**TASK DESCRIPTION**
Among the entries below, find the line with "Write the bpy", then quote it and each following line up to and including the line with "S.view_settings.exposure = 1.84;", and nothing else.

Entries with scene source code
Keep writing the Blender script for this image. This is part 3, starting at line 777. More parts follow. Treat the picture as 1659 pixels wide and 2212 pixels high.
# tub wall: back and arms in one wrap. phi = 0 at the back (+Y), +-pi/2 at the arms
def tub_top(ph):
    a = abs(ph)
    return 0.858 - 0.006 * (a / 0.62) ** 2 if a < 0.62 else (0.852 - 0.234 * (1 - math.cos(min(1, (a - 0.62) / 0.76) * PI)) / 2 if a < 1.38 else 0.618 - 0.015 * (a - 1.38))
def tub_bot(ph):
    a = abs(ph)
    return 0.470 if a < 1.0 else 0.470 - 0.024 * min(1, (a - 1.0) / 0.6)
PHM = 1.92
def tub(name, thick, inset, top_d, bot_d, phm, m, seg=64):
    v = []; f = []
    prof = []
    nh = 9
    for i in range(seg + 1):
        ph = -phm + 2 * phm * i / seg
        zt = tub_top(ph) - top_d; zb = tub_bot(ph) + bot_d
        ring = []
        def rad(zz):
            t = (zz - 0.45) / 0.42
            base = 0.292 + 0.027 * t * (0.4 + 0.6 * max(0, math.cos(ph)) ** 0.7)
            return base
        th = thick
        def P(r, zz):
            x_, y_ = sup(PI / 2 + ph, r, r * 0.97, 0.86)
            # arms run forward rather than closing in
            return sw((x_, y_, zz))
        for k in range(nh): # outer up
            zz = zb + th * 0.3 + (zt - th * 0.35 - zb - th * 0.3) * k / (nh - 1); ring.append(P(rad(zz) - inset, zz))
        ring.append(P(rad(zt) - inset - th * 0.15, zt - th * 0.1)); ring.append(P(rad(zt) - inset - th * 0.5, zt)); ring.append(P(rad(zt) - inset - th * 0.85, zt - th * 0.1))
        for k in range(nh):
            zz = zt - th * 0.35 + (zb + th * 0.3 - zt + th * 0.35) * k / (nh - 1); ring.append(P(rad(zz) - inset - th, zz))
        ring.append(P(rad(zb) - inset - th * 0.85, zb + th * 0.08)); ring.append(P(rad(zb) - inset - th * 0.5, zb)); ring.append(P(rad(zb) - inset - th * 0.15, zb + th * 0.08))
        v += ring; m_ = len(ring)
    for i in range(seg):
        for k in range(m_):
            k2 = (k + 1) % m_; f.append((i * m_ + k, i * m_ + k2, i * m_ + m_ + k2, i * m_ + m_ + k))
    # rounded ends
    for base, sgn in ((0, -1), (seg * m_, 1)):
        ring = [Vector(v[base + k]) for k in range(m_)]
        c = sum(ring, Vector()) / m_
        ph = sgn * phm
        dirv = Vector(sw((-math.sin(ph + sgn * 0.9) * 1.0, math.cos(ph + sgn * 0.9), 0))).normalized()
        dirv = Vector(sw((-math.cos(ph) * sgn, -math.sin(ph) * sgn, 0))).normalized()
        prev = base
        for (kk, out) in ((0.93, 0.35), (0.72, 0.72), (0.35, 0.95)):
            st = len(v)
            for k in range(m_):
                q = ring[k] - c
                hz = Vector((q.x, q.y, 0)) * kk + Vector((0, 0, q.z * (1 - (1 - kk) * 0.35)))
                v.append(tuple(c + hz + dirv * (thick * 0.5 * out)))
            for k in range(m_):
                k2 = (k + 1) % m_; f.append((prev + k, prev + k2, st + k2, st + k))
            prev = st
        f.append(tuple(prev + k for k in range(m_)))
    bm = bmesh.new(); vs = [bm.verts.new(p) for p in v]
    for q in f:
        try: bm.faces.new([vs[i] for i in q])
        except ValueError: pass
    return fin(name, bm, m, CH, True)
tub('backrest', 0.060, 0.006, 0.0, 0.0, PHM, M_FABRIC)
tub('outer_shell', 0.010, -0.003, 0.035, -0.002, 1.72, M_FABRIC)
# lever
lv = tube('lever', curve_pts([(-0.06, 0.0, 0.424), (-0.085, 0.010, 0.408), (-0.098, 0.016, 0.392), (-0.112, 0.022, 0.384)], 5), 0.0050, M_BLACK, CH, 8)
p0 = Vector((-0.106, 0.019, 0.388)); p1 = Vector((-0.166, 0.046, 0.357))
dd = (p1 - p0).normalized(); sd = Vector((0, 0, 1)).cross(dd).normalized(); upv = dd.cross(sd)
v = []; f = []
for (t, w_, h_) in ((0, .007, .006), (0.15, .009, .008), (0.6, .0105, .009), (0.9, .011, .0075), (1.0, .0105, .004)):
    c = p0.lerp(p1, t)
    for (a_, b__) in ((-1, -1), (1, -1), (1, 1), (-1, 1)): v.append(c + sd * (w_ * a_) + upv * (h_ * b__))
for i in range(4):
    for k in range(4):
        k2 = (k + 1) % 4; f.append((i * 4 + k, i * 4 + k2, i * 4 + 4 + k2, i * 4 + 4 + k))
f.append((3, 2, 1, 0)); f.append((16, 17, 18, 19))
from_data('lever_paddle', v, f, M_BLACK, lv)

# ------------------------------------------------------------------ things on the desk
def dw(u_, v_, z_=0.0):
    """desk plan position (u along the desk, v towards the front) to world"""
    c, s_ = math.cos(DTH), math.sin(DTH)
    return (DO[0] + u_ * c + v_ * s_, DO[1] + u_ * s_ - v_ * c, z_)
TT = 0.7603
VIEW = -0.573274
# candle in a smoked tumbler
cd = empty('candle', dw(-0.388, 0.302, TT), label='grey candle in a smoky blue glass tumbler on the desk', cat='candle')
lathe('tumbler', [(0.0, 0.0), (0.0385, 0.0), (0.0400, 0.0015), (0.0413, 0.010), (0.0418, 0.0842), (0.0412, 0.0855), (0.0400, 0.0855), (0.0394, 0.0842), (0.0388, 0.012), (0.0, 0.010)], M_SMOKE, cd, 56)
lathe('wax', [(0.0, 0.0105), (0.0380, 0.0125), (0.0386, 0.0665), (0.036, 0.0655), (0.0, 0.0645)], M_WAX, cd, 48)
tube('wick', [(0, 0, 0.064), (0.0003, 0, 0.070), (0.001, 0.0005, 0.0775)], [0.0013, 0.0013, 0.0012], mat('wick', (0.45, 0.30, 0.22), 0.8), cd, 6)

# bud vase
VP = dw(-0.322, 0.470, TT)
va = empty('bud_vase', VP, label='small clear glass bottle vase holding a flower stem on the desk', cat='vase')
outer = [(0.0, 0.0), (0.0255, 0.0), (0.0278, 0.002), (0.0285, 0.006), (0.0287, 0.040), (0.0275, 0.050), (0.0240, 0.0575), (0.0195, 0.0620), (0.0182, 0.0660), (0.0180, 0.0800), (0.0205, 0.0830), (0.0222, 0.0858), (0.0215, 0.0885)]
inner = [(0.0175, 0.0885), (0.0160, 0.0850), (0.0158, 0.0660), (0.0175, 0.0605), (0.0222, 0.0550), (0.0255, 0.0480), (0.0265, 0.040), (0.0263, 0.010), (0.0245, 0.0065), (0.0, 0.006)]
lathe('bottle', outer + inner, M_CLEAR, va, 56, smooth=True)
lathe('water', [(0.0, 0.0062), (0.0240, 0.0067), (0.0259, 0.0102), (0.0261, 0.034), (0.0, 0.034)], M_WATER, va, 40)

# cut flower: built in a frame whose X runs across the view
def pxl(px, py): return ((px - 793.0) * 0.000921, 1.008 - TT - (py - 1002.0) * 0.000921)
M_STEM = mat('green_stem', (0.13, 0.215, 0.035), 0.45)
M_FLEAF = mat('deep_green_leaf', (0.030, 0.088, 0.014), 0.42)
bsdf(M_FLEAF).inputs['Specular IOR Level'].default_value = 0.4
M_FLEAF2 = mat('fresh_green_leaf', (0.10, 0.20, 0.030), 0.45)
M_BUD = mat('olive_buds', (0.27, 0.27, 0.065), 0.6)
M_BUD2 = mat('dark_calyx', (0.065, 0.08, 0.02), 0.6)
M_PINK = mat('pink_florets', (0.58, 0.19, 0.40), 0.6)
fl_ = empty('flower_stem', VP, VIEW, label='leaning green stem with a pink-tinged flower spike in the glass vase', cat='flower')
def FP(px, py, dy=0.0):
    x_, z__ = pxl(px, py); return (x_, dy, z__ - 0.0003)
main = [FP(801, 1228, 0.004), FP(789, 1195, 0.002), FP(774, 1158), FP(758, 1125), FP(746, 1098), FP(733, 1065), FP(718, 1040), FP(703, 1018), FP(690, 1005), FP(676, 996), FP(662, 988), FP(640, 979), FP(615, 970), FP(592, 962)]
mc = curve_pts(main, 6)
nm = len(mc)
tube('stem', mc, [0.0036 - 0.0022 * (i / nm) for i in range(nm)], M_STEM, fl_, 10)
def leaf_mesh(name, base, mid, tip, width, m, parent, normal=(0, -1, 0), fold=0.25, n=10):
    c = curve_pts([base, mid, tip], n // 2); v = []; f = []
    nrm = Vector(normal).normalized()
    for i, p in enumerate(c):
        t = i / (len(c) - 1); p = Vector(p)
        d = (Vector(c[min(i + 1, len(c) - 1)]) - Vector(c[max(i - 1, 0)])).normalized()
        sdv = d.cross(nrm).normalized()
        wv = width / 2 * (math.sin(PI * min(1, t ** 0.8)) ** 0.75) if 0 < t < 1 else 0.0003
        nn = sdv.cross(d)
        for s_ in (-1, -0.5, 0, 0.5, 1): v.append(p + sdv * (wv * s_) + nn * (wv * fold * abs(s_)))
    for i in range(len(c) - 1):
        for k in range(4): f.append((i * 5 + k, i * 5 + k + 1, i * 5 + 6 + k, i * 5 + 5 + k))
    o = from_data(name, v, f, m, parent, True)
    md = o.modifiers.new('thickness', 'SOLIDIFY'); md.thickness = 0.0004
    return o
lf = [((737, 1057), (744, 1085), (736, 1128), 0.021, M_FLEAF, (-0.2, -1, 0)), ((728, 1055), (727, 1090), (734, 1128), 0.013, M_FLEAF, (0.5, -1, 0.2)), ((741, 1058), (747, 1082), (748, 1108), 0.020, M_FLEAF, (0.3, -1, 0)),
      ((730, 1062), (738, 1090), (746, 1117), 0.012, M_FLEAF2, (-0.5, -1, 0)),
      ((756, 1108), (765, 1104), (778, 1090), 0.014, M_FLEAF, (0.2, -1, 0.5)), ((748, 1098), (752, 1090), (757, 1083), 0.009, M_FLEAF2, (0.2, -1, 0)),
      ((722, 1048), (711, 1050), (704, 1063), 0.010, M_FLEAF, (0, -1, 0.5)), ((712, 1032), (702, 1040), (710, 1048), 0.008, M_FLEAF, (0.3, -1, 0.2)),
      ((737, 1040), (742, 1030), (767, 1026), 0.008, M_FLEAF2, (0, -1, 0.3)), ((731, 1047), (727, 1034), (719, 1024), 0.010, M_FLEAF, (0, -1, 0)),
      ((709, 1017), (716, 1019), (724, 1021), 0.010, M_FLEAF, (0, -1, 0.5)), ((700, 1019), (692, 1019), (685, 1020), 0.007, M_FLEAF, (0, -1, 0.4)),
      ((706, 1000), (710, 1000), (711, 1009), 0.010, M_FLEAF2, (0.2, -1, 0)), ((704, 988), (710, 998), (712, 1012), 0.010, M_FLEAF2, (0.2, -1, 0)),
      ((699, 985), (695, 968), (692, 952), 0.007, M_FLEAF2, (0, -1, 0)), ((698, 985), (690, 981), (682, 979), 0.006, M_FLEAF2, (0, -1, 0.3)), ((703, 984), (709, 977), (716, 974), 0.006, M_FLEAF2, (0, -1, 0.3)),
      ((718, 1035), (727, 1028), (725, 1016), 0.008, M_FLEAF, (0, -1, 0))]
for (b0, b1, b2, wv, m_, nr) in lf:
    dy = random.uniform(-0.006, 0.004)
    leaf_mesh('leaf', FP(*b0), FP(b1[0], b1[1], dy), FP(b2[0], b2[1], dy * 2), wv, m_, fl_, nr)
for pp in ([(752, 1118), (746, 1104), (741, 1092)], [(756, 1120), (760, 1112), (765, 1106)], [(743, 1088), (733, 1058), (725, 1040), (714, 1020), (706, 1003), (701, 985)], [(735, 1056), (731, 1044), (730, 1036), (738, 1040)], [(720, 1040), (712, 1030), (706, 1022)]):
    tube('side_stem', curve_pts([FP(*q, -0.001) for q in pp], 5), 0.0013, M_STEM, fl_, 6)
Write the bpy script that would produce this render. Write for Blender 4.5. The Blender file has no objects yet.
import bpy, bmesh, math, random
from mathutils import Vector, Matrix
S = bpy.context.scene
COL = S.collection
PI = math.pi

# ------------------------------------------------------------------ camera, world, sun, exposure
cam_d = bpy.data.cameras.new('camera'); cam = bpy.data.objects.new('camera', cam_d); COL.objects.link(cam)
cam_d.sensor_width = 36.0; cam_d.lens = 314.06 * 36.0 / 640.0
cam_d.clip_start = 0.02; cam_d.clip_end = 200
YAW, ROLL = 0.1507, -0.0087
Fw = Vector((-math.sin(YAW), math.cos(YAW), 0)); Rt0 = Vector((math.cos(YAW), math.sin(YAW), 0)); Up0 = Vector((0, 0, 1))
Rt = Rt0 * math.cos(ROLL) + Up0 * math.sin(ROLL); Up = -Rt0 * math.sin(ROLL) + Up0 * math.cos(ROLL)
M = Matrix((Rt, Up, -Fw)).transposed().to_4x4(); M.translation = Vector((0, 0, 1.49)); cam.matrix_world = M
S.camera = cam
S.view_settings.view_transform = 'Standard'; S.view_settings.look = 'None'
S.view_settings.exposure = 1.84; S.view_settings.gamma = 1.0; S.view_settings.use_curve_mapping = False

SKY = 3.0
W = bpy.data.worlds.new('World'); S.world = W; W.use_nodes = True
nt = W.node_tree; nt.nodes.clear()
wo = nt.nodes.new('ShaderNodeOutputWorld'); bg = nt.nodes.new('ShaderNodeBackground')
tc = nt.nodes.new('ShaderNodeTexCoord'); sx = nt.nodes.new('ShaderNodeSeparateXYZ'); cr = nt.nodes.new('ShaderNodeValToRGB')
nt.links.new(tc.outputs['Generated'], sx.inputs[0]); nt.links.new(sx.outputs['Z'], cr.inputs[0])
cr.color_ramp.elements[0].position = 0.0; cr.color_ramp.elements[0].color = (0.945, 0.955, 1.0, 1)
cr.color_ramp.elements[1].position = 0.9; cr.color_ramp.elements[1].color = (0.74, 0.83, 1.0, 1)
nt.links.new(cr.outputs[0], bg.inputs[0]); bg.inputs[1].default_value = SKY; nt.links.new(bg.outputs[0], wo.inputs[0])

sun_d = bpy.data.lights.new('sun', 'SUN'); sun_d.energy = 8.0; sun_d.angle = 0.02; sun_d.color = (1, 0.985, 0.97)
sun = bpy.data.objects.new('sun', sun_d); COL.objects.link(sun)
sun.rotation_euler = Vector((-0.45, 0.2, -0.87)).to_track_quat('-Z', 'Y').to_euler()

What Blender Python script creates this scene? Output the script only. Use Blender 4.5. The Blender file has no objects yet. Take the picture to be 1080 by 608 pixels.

**EXERCISE RESULT**
Write the bpy script that would produce this render. Write for Blender 4.5. The Blender file has no objects yet.
import bpy, bmesh, math, random
from mathutils import Vector, Matrix
S = bpy.context.scene
COL = S.collection
PI = math.pi

# ------------------------------------------------------------------ camera, world, sun, exposure
cam_d = bpy.data.cameras.new('camera'); cam = bpy.data.objects.new('camera', cam_d); COL.objects.link(cam)
cam_d.sensor_width = 36.0; cam_d.lens = 314.06 * 36.0 / 640.0
cam_d.clip_start = 0.02; cam_d.clip_end = 200
YAW, ROLL = 0.1507, -0.0087
Fw = Vector((-math.sin(YAW), math.cos(YAW), 0)); Rt0 = Vector((math.cos(YAW), math.sin(YAW), 0)); Up0 = Vector((0, 0, 1))
Rt = Rt0 * math.cos(ROLL) + Up0 * math.sin(ROLL); Up = -Rt0 * math.sin(ROLL) + Up0 * math.cos(ROLL)
M = Matrix((Rt, Up, -Fw)).transposed().to_4x4(); M.translation = Vector((0, 0, 1.49)); cam.matrix_world = M
S.camera = cam
S.view_settings.view_transform = 'Standard'; S.view_settings.look = 'None'
S.view_settings.exposure = 1.84; S.view_settings.gamma = 1.0; S.view_settings.use_curve_mapping = False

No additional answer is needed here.